Although the inmates commuted from death row couldn’t be prosecuted for their crimes at the federal level again, they could be separately charged for a crime in the state where they committed the offense, Lynn Johnson said.

However, legal experts say this isn’t likely to happen.

“It’s unlikely that state prosecutors would decide to seek state death sentences for any of the 37 people who have already been resentenced to life without the possibility of parole,” Robin Maher, executive director of the Death Penalty Information Center, told McClatchy News. “I can’t imagine why any state prosecutor would divert resources that address the current needs of their community to instead pursue death sentences for decades-old crimes against people who do not pose any safety concerns.”

Freedman, who focuses on the death penalty at Hofstra, says not every one of the 37 federal inmates would have a viable case at the state level.

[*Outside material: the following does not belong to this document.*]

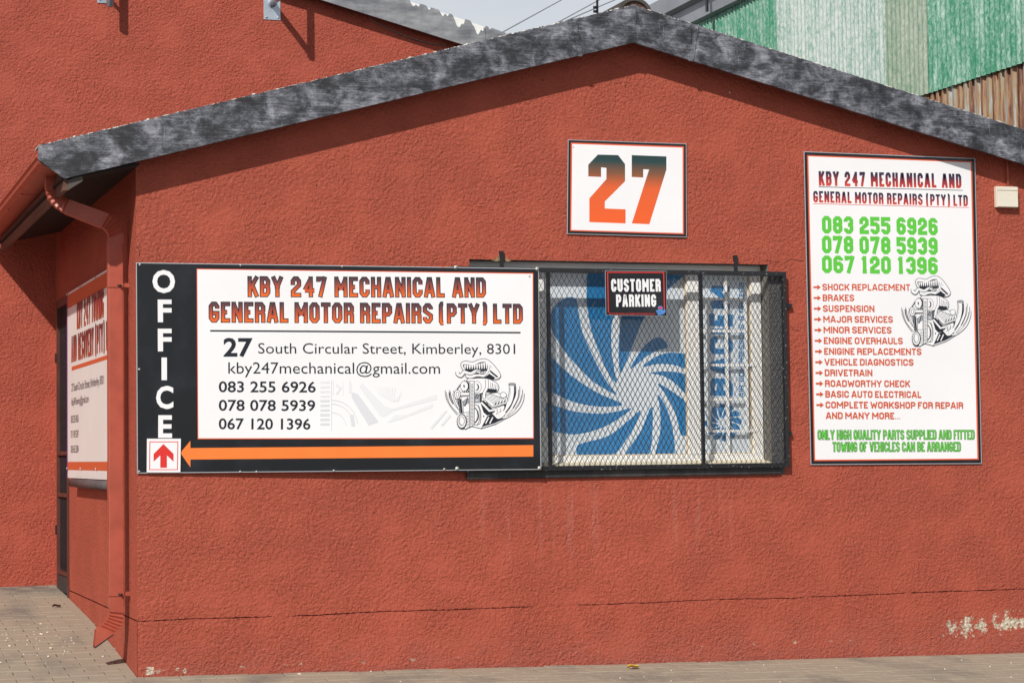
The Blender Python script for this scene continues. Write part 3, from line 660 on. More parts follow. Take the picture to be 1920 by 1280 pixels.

Prosecution of a federal inmate at the state level would have to not violate a state’s double jeopardy laws and be within the statute of limitations, he said.

Though Trump is unable to put the commuted inmates back on death row, he did ask the attorney general in the order to “take all lawful and appropriate action to ensure that these offenders are imprisoned in conditions consistent with the monstrosity of their crimes and the threats they pose.”